Nas ações da Igreja, conta, seu pai esteve diretamente envolvido, atuando na Pastoral da Criança e passando a ser uma referência na defesa da criação de uma reserva. Oliveira lembra de muitas reuniões que participou com a família na época e dos debates para a criação da RDS e ressalta que foram discussões acaloradas, com uma forte participação da comunidade e a liderança proeminente de seu pai.
A criação da reserva, afirma, também mostra a ação do Estado na região. “Aí vai se construindo esse grafismo da sustentabilidade. Na minha cabeça, existe um desenho, um grafismo tecido ali, formado a partir dessas instituições e das pessoas. Elas também foram tecendo esse grafismo da sustentabilidade, e hoje elas são o próprio grafismo.”


UM PEIXE VISTO COMO GENTE
A tese de Oliveira constitui um estudo multiespécie, em que seres humanos e seres não humanos figuram como protagonistas. Aos poucos, o pesquisador conta ter percebido que o peixe representava um elemento central da tese, ao lado dos pescadores. “Na dinâmica do conflito, estavam em embate os manejadores e os invasores e eu estava olhando só para eles. Mas, de repente, percebo que o pirarucu tem uma dinâmica própria e que ele não vai atender nem aos manejadores e nem aos invasores, mas sim à sua própria sobrevivência.”

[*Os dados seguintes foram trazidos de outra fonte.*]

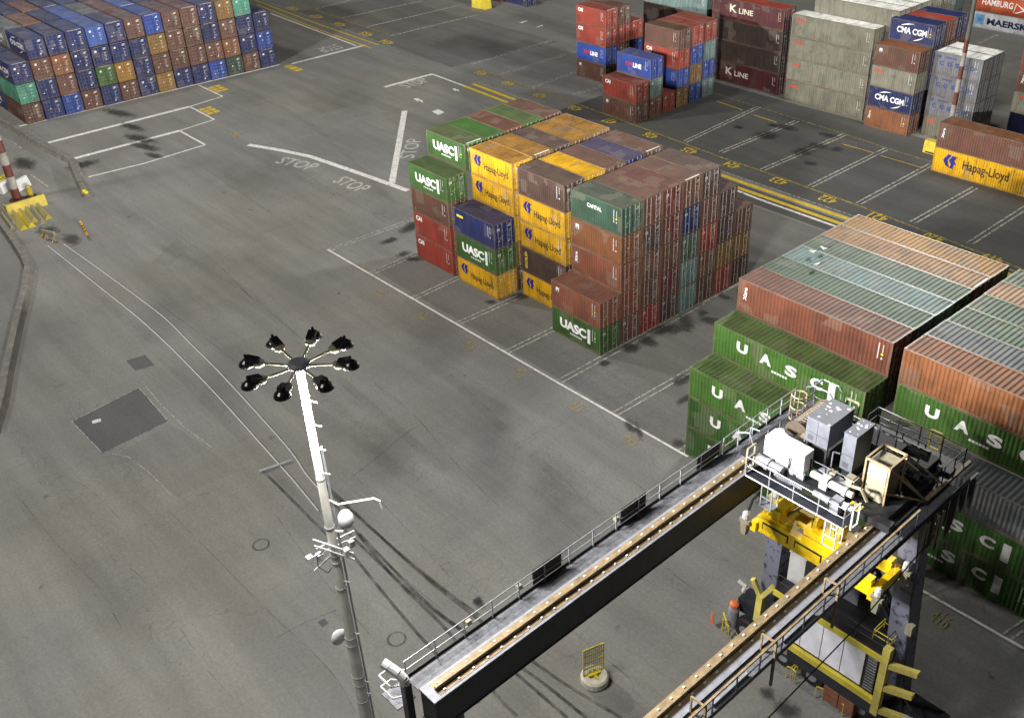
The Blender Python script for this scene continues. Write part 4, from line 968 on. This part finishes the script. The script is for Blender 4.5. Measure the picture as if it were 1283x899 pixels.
for z in (16.2,17.4): b.bar((5.75,19.1,z),(5.75,19.65,z),.08)
part('white_end_frame', b, M['white'], tl)
b = MB()
for x in (.95,1.55): b.bar((x,19.2,14.6),(x,19.2,15.95),.06); b.bar((x,19.75,14.6),(x,19.75,15.95),.05)
for z in (14.6,15.2): b.bar((.95,19.2,z),(1.55,19.2,z),.05)
b.box(.7,1.6,19.2,19.8,14.55,14.6); part('ladder_cage', b, M['galv'], tl)
b = MB()
for x in (4.5,5.1): b.bar((x,19.15,14.5),(x,19.15,15.95),.06); b.bar((x,19.75,14.5),(x,19.75,15.95),.06)
for z in (14.5,15.1): b.bar((4.5,19.15,z),(5.1,19.15,z),.05); b.bar((4.5,19.75,z),(5.1,19.75,z),.05)
part('ladder_cage', b, M['white'], tl)
part('motor', MB().lathe((.1,19.75,16.75), [(.2,0),(.26,.04),(.26,.6),(.31,.62),(.31,.8),(.24,.82),(.24,1.5),(.12,1.55)], 14, 'x'), M['grey'], tl)
part('motor_mount', MB().box(1.0,2.6,19.98,20.12,16.05,16.95), M['grey'], tl)
b = MB()
for x in (1.25,1.65,2.05): b.box(x,x+.16,19.965,19.978,16.35,16.75)
part('slot', b, M['black'], tl)
part('white_cabinet', MB().hull([(.25,20.05,16.95),(2.5,20.05,16.95),(2.5,20.8,16.95),(.25,20.8,16.95)], [(.25,20.1,18.0),(2.45,20.1,17.95),(2.45,20.85,17.95),(.25,20.85,18.0)]), M['white'], tl)
part('white_hood', MB().hull([(.25,20.85,16.95),(1.0,20.85,16.95),(1.0,21.75,16.95),(.25,21.75,16.95)], [(.25,20.86,18.0),(.95,20.86,18.0),(.9,21.5,17.6),(.25,21.7,17.6)]), M['white'], tl)
part('winch_drum', MB().lathe((.85,21.95,17.45), [(.3,0)]+[(r_, .08+k*.19+d) for k in range(12) for r_, d in ((.5,0),(.62,.05),(.64,.1),(.52,.16))]+[(.3,2.4)], 18, 'y'), M['drum'], tl)
for y in (21.85, 24.35): part('drum_flange', MB().lathe((.85,y,17.45), [(.68,0),(.68,.08)], 18, 'y').box(.5,1.2,y-.04,y+.1,16.5,17.0), M['drum'], tl)
part('drum_bracket', MB().box(.95,1.55,21.1,21.8,17.0,17.55).box(1.2,1.75,21.5,21.9,17.55,17.68), M['cream'], tl)
part('tall_grey_cabinet', MB().hull([(1.83,20.95,18.15),(3.03,20.95,18.15),(3.03,22.95,18.15),(1.83,22.95,18.15)], [(1.83,20.95,19.5),(3.03,20.95,19.5),(3.03,22.95,19.5),(1.83,22.95,19.5)]), M['slate'], tl)
b = MB()
for x in (1.9,2.95):
    for y in (21.1,22.85): b.bar((x,y,16.5),(x,y,18.14),.1)
b.box(1.85,3.0,21.3,22.9,16.5,17.9); part('cabinet_stand', b, M['shade_black'], tl)
part('narrow_grey_cabinet', MB().box(3.72,4.35,21.05,22.5,17.5,19.5).box(3.70,4.37,21.03,22.52,19.5,19.53), M['slate'], tl)
part('cabinet_stand', MB().box(3.8,4.3,21.2,22.4,16.5,17.49), M['shade_black'], tl)
b = MB()
for i in range(24):
    r1_ = random.Random(i); x, y, z = (1.85+1.1*r1_.random(), 21+1.8*r1_.random(), 19.503) if i % 2 else (3.75+.5*r1_.random(), 21.1+1.3*r1_.random(), 19.533)
    s_ = .02+.05*r1_.random(); b.poly([(x-s_,y-s_,z),(x+s_*1.3,y-s_*.7,z),(x+s_,y+s_,z),(x-s_*.6,y+s_*1.2,z)])
part('bird_droppings', b, M['white'], tl)
for x, y, z, ln, r_, mm in ((2.75,20.35,17.0,.95,.17,'white'),(3.75,20.3,17.0,1.25,.19,'white'),(3.3,19.8,16.5,1.2,.15,'grey'),(4.5,19.9,16.6,.8,.16,'white')):
    part('motor', MB().lathe((x,y,z), [(r_*.6,0),(r_,.05),(r_,ln*.6),(r_*1.25,ln*.62),(r_*1.25,ln*.75),(r_*.8,ln*.78),(r_*.8,ln)], 12, 'x'), M[mm], tl)
part('gearbox', MB().box(3.35,3.75,20.1,20.5,16.3,17.25).box(3.2,3.9,20.15,20.45,16.1,16.4), M['white'], tl)
part('gearbox', MB().box(4.3,4.75,19.6,20.1,16.05,16.8), M['grey'], tl)
part('grey_beam', MB().bar((2.9,21.0,16.9),(4.6,20.6,16.9),.45,.3), M['grey'], tl)
rail(tl, 'machine_rail', [(1.75,19.98,16.5),(1.75,20.6,16.5),(3.3,20.65,16.5),(4.7,20.65,16.5),(4.7,22.8,16.5)], 1.0, NV, .9)
rail(tl, 'machine_rail', [(-.2,21.0,16.6),(-.2,24.9,16.6),(4.4,24.9,16.5)], 1.0, M['slate'], 1.0)
b = MB()
for i in range(9): b.bar((4.5+.14*i,23.3,16.52),(4.5+.14*i,24.0,17.3-.05*i),.05)
b.bar((3.3,22.75,17.6),(5.0,22.75,17.3),.08); b.bar((3.3,22.9,16.5),(3.3,22.9,17.7),.07); b.bar((1.7,21.2,16.5),(1.7,21.2,18.0),.06); b.bar((3.4,20.9,16.5),(3.4,20.9,18.3),.06); b.bar((3.4,20.9,18.3),(3.7,21.0,18.3),.05)
part('pipe_rack', b, M['slate'], tl)
part('small_box', MB().box(4.35,4.75,20.65,21.0,16.7,17.45).box(4.3,4.8,20.6,21.05,17.45,17.5), M['cream'], tl)
b = MB()
for i in range(34):
    r3 = random.Random(40+i); x, y = r3.uniform(.3,5.4), r3.uniform(20.6,25)
    b.path([(x,y,16.55),(x+r3.uniform(-.5,.5),y+r3.uniform(-.3,.5),16.75+.4*r3.random()),(x+r3.uniform(-1,1),y+r3.uniform(.2,1.1),16.6+.4*r3.random()),(x+r3.uniform(-1,1.2),y+r3.uniform(.6,1.8),16.55)], r3.choice((.02,.03,.045)), 6)
part('hose_bundle', b, M['black'], tl)
b = MB()
for i in range(26):
    r3 = random.Random(80+i); x, y = r3.uniform(1.9,6.6), r3.uniform(22.9,25.4); w_, d_ = r3.uniform(.12,.35), r3.uniform(.1,.3); part('valve_block', MB().box(x,x+w_,y,y+d_,16.52,16.65+.6*r3.random()), M['slate'], tl)
for x0, x1, y, z0, z1, nx in ((1.83,3.03,20.95,18.15,19.5,2),(3.72,4.35,21.05,17.5,19.5,1)):
    b = MB()
    for k in range(1, nx): X_ = x0+(x1-x0)*k/nx; b.box(X_-.012,X_+.012,y-.004,y+.002,z0+.05,z1-.05)
    b.box(x0+.05,x1-.05,y-.004,y+.002,z0+(z1-z0)*.42,z0+(z1-z0)*.42+.02)
    for k in range(5): b.box(x0+.12,x0+.42,y-.006,y+.002,z0+.15+k*.06,z0+.175+k*.06)
    part('panel_seam', b, M['black'], tl)
b = MB()
for x in (.8,1.4,1.95): b.hull([(x,20.05-.006,16.97),(x+.015,20.05-.006,16.97),(x+.015,20.06,16.97),(x,20.06,16.97)],[(x,20.1-.006,17.97),(x+.015,20.1-.006,17.97),(x+.015,20.11,17.97),(x,20.11,17.97)])
part('panel_seam', b, M['slate'], tl)
part('small_box', MB().box(3.35,3.7,20.8,21.1,16.6,17.2), M['cream'], tl)
b = MB()
for i in range(4): b.box(5.0,5.6,19.9+i*.13,19.98+i*.13,16.62,16.66)
part('yellow_grating', b, M['yellow'], tl, YL)
part('bracket', MB().path([(4.8,20.5,17.3),(5.3,20.4,17.5),(5.6,20.5,16.9)], .08), M['cream'], tl)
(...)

Além disso, a forma como a comunidade fala do peixe indica a proximidade entre esse ser não humano e os seres humanos. “As pessoas falam do pirarucu como se ele fosse gente, colocando-o no mesmo nível da linguagem, como diz a [antropóloga] Manuela Carneiro Cunha.”
O pirarucu é considerado um ser inteligente, um “sujeito pensante e atuante”. Devido a isso, os manejadores, por exemplo, percebem, observando o comportamento do peixe, ter havido uma tentativa de pesca ilegal. “Eles [os peixes] ficam mais ariscos e arredios. O pirarucu se mostra muito devido à necessidade de vir respirar fora da água. Se um pescador perseguiu o pirarucu e os outros peixes perceberam, eles vão ficar mais longe”, conta.